Performance of Pb(II) Removal By an Activated Carbon Supported Nanoscale Zero-Valent Iron Composite at Ultralow Iron Content

Activated carbon (AC) is commonly used as a kind of versatile material for drinking water purification. However, its application is limited by low efficiency and capacity of heavy metals. In addition, it is also concerned that secondary release of adsorbed heavy metals. Therefore, modification of AC is indispensable. In present work, AC supported nanoscale zero-valent iron composite (NZVI/AC) at ultralow iron content was synthesized and used to remove Pb(II) from aqueous solution.
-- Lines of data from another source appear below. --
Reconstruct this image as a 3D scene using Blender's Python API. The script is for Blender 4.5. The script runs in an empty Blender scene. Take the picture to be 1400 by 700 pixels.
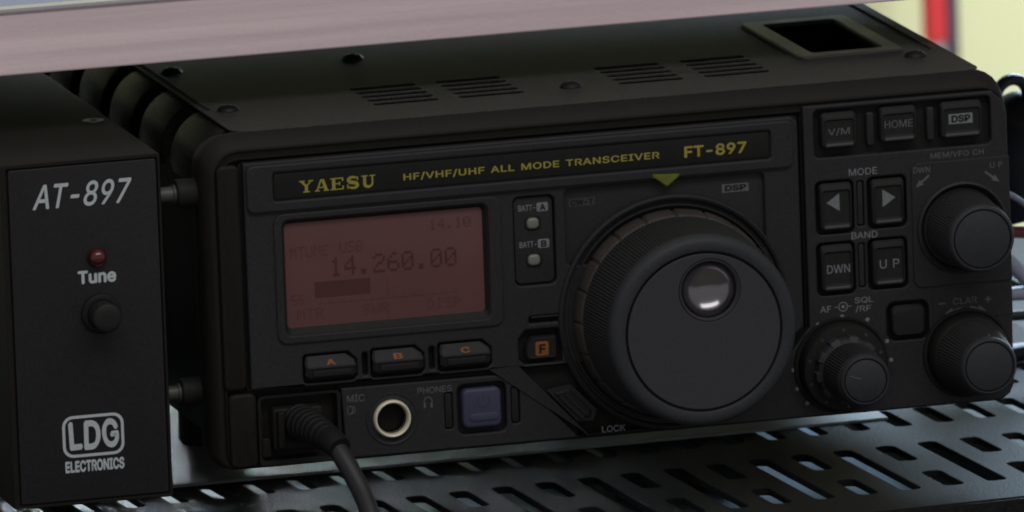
import bpy, bmesh, math, random
from mathutils import Vector, Matrix
random.seed(7)
S = 0.001                                   # all dimensions below are millimetres
scene = bpy.context.scene
C = scene.collection

# ------------------------------------------------------------ camera
psi, phi, roll = math.radians(15.1), math.radians(11.1), math.radians(2.06)
back = Vector((-math.sin(psi)*math.cos(phi), -math.cos(psi)*math.cos(phi), math.sin(phi)))
right = Vector((0, 0, 1)).cross(back).normalized(); up = back.cross(right)
R = right*math.cos(roll) - up*math.sin(roll); U = right*math.sin(roll) + up*math.cos(roll)
cam_d = bpy.data.cameras.new('camera'); cam = bpy.data.objects.new('camera', cam_d); C.objects.link(cam)
m = Matrix((R, U, back)).transposed().to_4x4()
m.translation = Vector((-820.8626, -3326.2075, 721.3496))*S
cam.matrix_world = m
cam_d.sensor_width = 36; cam_d.lens = 5.68*3500/1400*36
cam_d.clip_start = 0.05; cam_d.clip_end = 60
cam_d.dof.use_dof = True; cam_d.dof.focus_distance = 3.49; cam_d.dof.aperture_fstop = 40
scene.camera = cam

# ------------------------------------------------------------ world, lamps, exposure
w = bpy.data.worlds.new('World'); scene.world = w; w.use_nodes = True
nt = w.node_tree; bg = nt.nodes['Background']
tc = nt.nodes.new('ShaderNodeTexCoord'); sep = nt.nodes.new('ShaderNodeSeparateXYZ')
ramp = nt.nodes.new('ShaderNodeValToRGB'); mp = nt.nodes.new('ShaderNodeMapRange')
mp.inputs['From Min'].default_value = -1; mp.inputs['From Max'].default_value = 1
nt.links.new(tc.outputs['Generated'], sep.inputs[0]); nt.links.new(sep.outputs['Z'], mp.inputs['Value'])
nt.links.new(mp.outputs[0], ramp.inputs[0]); nt.links.new(ramp.outputs[0], bg.inputs[0])
e = ramp.color_ramp.elements
e[0].position = 0.30; e[0].color = (.62, .62, .66, 1)
e[1].position = 0.80; e[1].color = (.52, .52, .50, 1)
bg.inputs[1].default_value = 0.51

def area(name, loc, target, sx, sy, power, col):
    d = bpy.data.lights.new(name, 'AREA'); d.shape = 'RECTANGLE'; d.size = sx*S; d.size_y = sy*S
    d.energy = power; d.color = col
    o = bpy.data.objects.new(name, d); C.objects.link(o); o.location = Vector(loc)*S
    o.rotation_euler = (Vector(target)-Vector(loc)).to_track_quat('-Z', 'Y').to_euler()
    return o
area('back_right_light', (520, 560, 330), (235, 20, -18), 240, 240, 9.5, (.58, .78, 1.0))  # area lamp for the bluish daylight from behind right, no window known
area('low_rear_fill', (70, 620, 2), (10, 120, -16), 120, 24, .085, (.80, .90, 1.0)).data.spread = math.radians(24)  # added fill lamp hidden behind the radio, brightens the sheet under it
area('wall_fill', (1000, 700, 250), (640, 1230, -150), 500, 500, 7.0, (1.0, .98, .92))  # added lamp out of view that brightens the cream wall
area('soft_front_light', (150, -1350, 1700), (90, 0, 40), 2200, 600, 16, (1.0, .98, .98))
vs = scene.view_settings
vs.view_transform = 'Standard'; vs.look = 'None'; vs.exposure = 0; vs.gamma = 1; vs.use_curve_mapping = False
scene.render.engine = 'CYCLES'
scene.cycles.filter_width = 1.9

# ------------------------------------------------------------ materials
def mat(name, col, rough=.5, metal=0, spec=.5, bump=0, bscale=4000, var=0, vscale=60, coat=0, emit=0, streak=None):
    M = bpy.data.materials.new(name); M.use_nodes = True; t = M.node_tree; b = t.nodes['Principled BSDF']
    b.inputs['Base Color'].default_value = (*col, 1); b.inputs['Roughness'].default_value = rough
    b.inputs['Metallic'].default_value = metal; b.inputs['Specular IOR Level'].default_value = spec
    b.inputs['Coat Weight'].default_value = coat; b.inputs['Coat Roughness'].default_value = .12
    if emit:
        b.inputs['Emission Color'].default_value = (*col, 1); b.inputs['Emission Strength'].default_value = emit
    g = t.nodes.new('ShaderNodeNewGeometry')
    var *= .6
    if var or streak:
        mpn = t.nodes.new('ShaderNodeMapping'); t.links.new(g.outputs['Position'], mpn.inputs[0])
        if streak: mpn.inputs['Scale'].default_value = streak
        n = t.nodes.new('ShaderNodeTexNoise'); n.inputs['Scale'].default_value = vscale; n.inputs['Detail'].default_value = 5
        t.links.new(mpn.outputs[0], n.inputs['Vector'])
        mx = t.nodes.new('ShaderNodeMix'); mx.data_type = 'RGBA'
        mx.inputs['A'].default_value = (*[c*(1-var) for c in col], 1); mx.inputs['B'].default_value = (*[min(1, c*(1+var)) for c in col], 1)
        mr = t.nodes.new('ShaderNodeMapRange'); mr.inputs['From Min'].default_value = .3; mr.inputs['From Max'].default_value = .7
        t.links.new(n.outputs['Fac'], mr.inputs['Value']); t.links.new(mr.outputs[0], mx.inputs['Factor']); t.links.new(mx.outputs['Result'], b.inputs['Base Color'])
        r = t.nodes.new('ShaderNodeMapRange'); r.inputs['To Min'].default_value = max(0, rough-.12); r.inputs['To Max'].default_value = min(1, rough+.12)
        t.links.new(n.outputs['Fac'], r.inputs['Value']); t.links.new(r.outputs[0], b.inputs['Roughness'])
    if bump:
        n2 = t.nodes.new('ShaderNodeTexNoise'); n2.inputs['Scale'].default_value = bscale; n2.inputs['Detail'].default_value = 2
        t.links.new(g.outputs['Position'], n2.inputs['Vector'])
        bp = t.nodes.new('ShaderNodeBump'); bp.inputs['Strength'].default_value = bump; bp.inputs['Distance'].default_value = .0002
        t.links.new(n2.outputs['Fac'], bp.inputs['Height']); t.links.new(bp.outputs[0], b.inputs['Normal'])
    return M
M = {
 'panel': mat('charcoal_plastic', (.0225, .0220, .0245), .55, spec=.25, bump=.25, var=.32, vscale=1500),
 'recess': mat('black_plastic', (.0125, .0122, .0115), .6, spec=.2, bump=.2, var=.2, vscale=900),
 'bezel': mat('warm_black_plastic', (.0125, .0115, .0095), .55, spec=.15, bump=.2, var=.3, vscale=1200),
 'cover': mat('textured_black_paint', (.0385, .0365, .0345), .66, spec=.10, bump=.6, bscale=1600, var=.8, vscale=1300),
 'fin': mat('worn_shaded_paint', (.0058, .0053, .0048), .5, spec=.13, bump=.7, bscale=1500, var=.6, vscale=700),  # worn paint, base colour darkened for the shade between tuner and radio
 'button': mat('button_rubber', (.0140, .0142, .0138), .55, spec=.25, bump=.15, var=.25, vscale=1200),
 'tuner': mat('tuner_paint', (.0155, .0140, .0125), .6, spec=.12, bump=.5, bscale=2200, var=.4, vscale=1500),
 'tface': mat('tuner_face_film', (.0195, .0178, .0200), .5, spec=.25, bump=.1, var=.3, vscale=1600),
 'knob': mat('knob_plastic', (.0310, .0325, .0365), .55, spec=.25, bump=.1, var=.22, vscale=1500),
 'knurl': mat('knob_rubber', (.0270, .0260, .0262), .6, spec=.25, bump=.2, var=.25, vscale=900),
 'skirt': mat('warm_rubber', (.050, .042, .039), .55, spec=.25, bump=.2, var=.3, vscale=120),  # brown rubber, with a warm reflection also put into the colour
 'face': mat('knob_face_plastic', (.0385, .0365, .0420), .48, spec=.3, bump=.06, var=.22, vscale=1600),
 'chrome': mat('dark_chrome', (.22, .21, .225), .2, metal=1),
 'nickel': mat('bright_nickel', (.86, .78, .60), .35, metal=.25, spec=.6),
 'steel': mat('zinc_steel', (.075, .075, .068), .5, metal=.3),
 'duct': mat('duct_plastic', (.027, .026, .024), .5, spec=.3, bump=.2, var=.2),
 'polish': mat('polished_edge', (.06, .06, .065), .3, metal=.5, spec=.6),
 'void':   mat('hole_shade_black', (.002, .002, .002), .8, spec=.05),  # near-black colour puts in the shade inside deep holes
 'screw': mat('black_screw', (.005, .005, .006), .5, spec=.25),
 'flat_screw': mat('burnished_screw', (.030, .028, .025), .4, metal=.2, spec=.4),
 'yellow': mat('yellow_print', (.30, .255, .045), .6, spec=.2, var=.2, vscale=900),
 'white':  mat('white_print', (.50, .54, .56), .6, spec=.2, var=.1, vscale=900),
 'grey': mat('grey_print', (.105, .110, .115), .6, spec=.2, var=.25, vscale=1200),
 'grey2': mat('pale_grey_print', (.175, .185, .195), .6, spec=.2, var=.2, vscale=1200),
 'dim':    mat('dim_print', (.045, .047, .050), .6, spec=.2, var=.2, vscale=1200),
 'orange': mat('orange_print', (.25, .088, .022), .6, spec=.2, var=.2, vscale=900),
 'green':  mat('green_enamel', (.135, .155, .012), .4, spec=.4, var=.25, vscale=300),
 'led':    mat('clear_led', (.16, .16, .14), .35, spec=.6, var=.15, vscale=300),
 'red_led': mat('red_led', (.07, .006, .006), .2, spec=.6, coat=.3),
 'lcd': mat('pink_lcd', (.135, .060, .059), .5, spec=.2, coat=.2, var=.12, vscale=28),
 'ink': mat('lcd_ink', (.082, .031, .031), .5, spec=.2),
 'ink2': mat('faint_lcd_ink', (.110, .047, .046), .5, spec=.2),
 'blue': mat('violet_button', (.052, .052, .098), .5, spec=.3, bump=.1, var=.12),
 'alu': mat('brushed_alu_pink_reflection', (.88, .71, .735), .45, metal=.25, spec=.5, var=.18, vscale=42, streak=(.14, 1, 8), bump=.35, bscale=700),  # pink reflections are put into the metal's base colour
 'alu_lip': mat('bare_aluminium', (.62, .58, .60), .3, metal=.6, var=.1, vscale=60),
 'board':  mat('upper_board', (.25, .25, .36), .4, var=.2, vscale=30),
 'sheet': mat('lit_band_grey', (.24, .25, .25), .6, spec=.2, bump=.2, var=.1, vscale=60),  # grey stands in for light on the shelf below the radio
 'shelf': mat('powder_coated_steel', (.0140, .0140, .0140), .66, spec=.08, bump=.9, bscale=1400, var=.7, vscale=900),
 'table': mat('pale_blue_table', (.125, .18, .235), .7, spec=.2, var=.5, vscale=14),
 'dark':   mat('dull_black', (.012, .012, .012), .6, spec=.2, bump=.2),
 'cable': mat('cable_jacket', (.022, .022, .025), .45, spec=.3, bump=.1, var=.2),
 'boot': mat('boot_rubber', (.0095, .0095, .0095), .6, spec=.2, bump=.1),
 'lip':    mat('lit_key_lip', (.044, .045, .045), .45, spec=.4),  # paler than the keys: light caught by the lower lips, put into colour
 'cable_light': mat('pale_cable_jacket', (.34, .36, .44), .5, spec=.3, var=.2, vscale=80),
 'cable_red': mat('red_cable_jacket', (.16, .02, .02), .4, spec=.5),
 'wall': mat('cream_wall', (.72, .77, .49), .9, var=.16, vscale=3),
 'floor':  mat('grey_floor', (.25, .24, .22), .8, var=.2, vscale=8),
 'red':    mat('red_paint', (.62, .03, .04), .6),
 'pole_dark': mat('dark_paint', (.06, .05, .09), .6),
 'violet': mat('pale_violet_paint', (.36, .30, .36), .6),
}

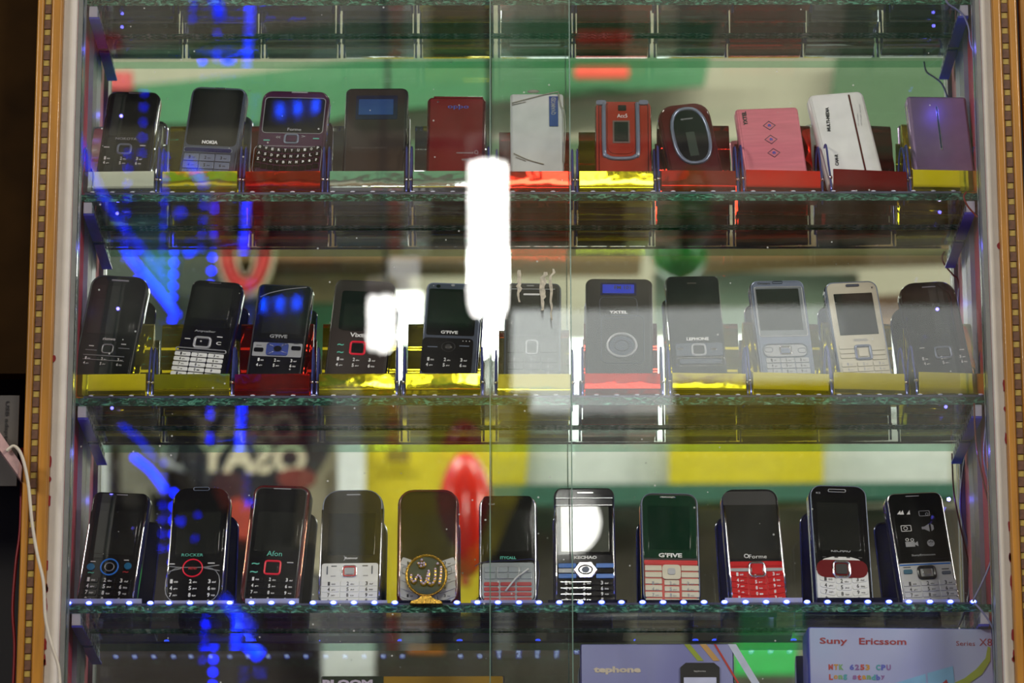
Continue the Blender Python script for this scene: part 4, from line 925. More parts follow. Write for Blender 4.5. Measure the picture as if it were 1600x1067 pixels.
for sx, sy in ((-1, 1), (1, 1), (-1, -1), (1, -1)):
    tube('cross_ridge', [Vector((p.uv(430+sx*6, 546+sy*4)[0], -0.0018, p.uv(430+sx*6, 546+sy*4)[1])), Vector((p.uv(430+sx*15, 546+sy*8)[0], -0.0016, p.uv(430+sx*15, 546+sy*8)[1]))], 0.0004, chrome, p.e, n=5, res=1)
p.dashes(400, 459, 539, 9, prd); p.legends(403, 562, 455, 562, 1, size=5); p.legends(401, 570, 454, 570, 1, size=5, start=3); p.side(0.75)
PHR = p
p = Phone(2, 552, Y2, 435, 97, 4.0, -3, 'dark brown phone behind the small lamp glare on the third shelf', rt=12, rb=8, body=black, rim=brown, rimw=2.5, face=brown)
p.plate('screen', 565, 485, 78, 62, black, 4); p.plate('display', 560, 496, 58, 42, lcd, 1, 0.0005, 0.0009)
p.text('Vixtel', 558, 523.5, 30, 7, prw, bold=0.03); p.ring('nav_ring', 556, 544, 26, 22, 3, redglow, 5); p.plate('nav_button', 556, 544, 18, 14, black, 3, w1=0.0012)
p.text('~', 529, 538, 10, 3, prt); p.text('~', 529, 550, 10, 3, prt); p.legends(528, 561, 578, 561, 1, size=5.5); p.legends(526.5, 570, 577, 570, 1, size=5.5, start=3)
p = Phone(2, 698, Y2, 439, 90, 3.0, -2, 'black phone with a grey blue frame and round centre key, fifth on the third shelf', rt=10, rb=6, body=navy, rim=silverblue, rimw=2.5, face=gun)
p.plate('screen', 703, 487, 76, 74, sglass, 3); p.plate('display', 704, 480, 66, 50, lcd, 1, 0.0005, 0.0009)
p.disc('camera_eye', 681, 445, 7, 5, black); p.disc('screw_mark', 704, 444, 6, 4, silver); p.text("G'FIVE", 700, 519, 27, 5, prw, bold=0.03)
p.plate('keypad_panel', 697, 556, 80, 56, black, 6, w1=0.0009); p.dashes(674, 724, 541.5, 16, silverblue); p.ring('nav_ring', 699, 542, 22, 16, 1, mblack, 6, 0.0012, 2); p.disc('nav_button', 699, 542, 10, 7.5, chrome, 0.0018)
p.legends(670, 561, 722, 561, 1, size=5.5, wv=0.0012); p.legends(668, 569.5, 721, 569.5, 1, size=5.5, start=3, wv=0.0012); p.text('. . .', 727, 534, 12, 1.5, prw, wv=0.0012)
p = Phone(2, 831, Y2, 439, 90, 0.8, 0, 'charcoal phone with square centre key behind the glue smears', rt=10, rb=8, body=mblack, rim=gun, rimw=2, face=mblack)
p.slot(829, 444.5, 12, 1.6, prg); p.slot(831, 458.5, 26, 3, prw); p.plate('screen', 833, 486, 76, 78, sglass, 3); p.plate('display', 833, 492, 62, 60, lcd, 1, 0.0005, 0.0009)
p.ring('nav_ring', 831, 543, 20, 23, 2.2, silver, 5, 0.002); p.keys(792, 534, 820, 552, 1, mblack, cols=1); p.keys(843, 534, 872, 552, 1, mblack, cols=1); p.keys(792, 556, 872, 590, 3, mblack, legends=prg, size=4.5)
p.plate('trim_line', 832, 450, 72, 1.2, silver, 0.5, w1=0.0009)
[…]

The technical characterization demonstrated that the loaded amorphous NZVI nanoparticles had a chain-like shape in or close to pores and were found as individual nanospheres with size of approximately 10 nm on the outer surface. The adsorption capacity of Pb(II) by NZVI/AC was 59.35 mg g^-1 at 298.15K with a pH of 6.00, which was 8.2 times than that of AC support only. The NZVI/AC with the iron content of only 1.57% showed a highly efficient Pb(II) removal performance with 95% of Pb(II) eliminated within 5 min. The monitoring of iron release indicated no iron was released at a pH above 4.02. The Pb(II) removal by NZVI/AC was well-represented by a pseudo-second-order kinetics model and showed the behavior of an exothermic process. Essentially, Pb(II) was converted to insoluble forms such as Pb⁰, PbCO₃, Pb(OH)₂, PbO or white lead ([2PbCO₃·Pb(OH)₂]). To sum up, these results indicate the first fabrication of NZVI/AC composites with such low iron loading that still present an outstanding Pb(II) removal performance in drinking water purification absence of any potential risk.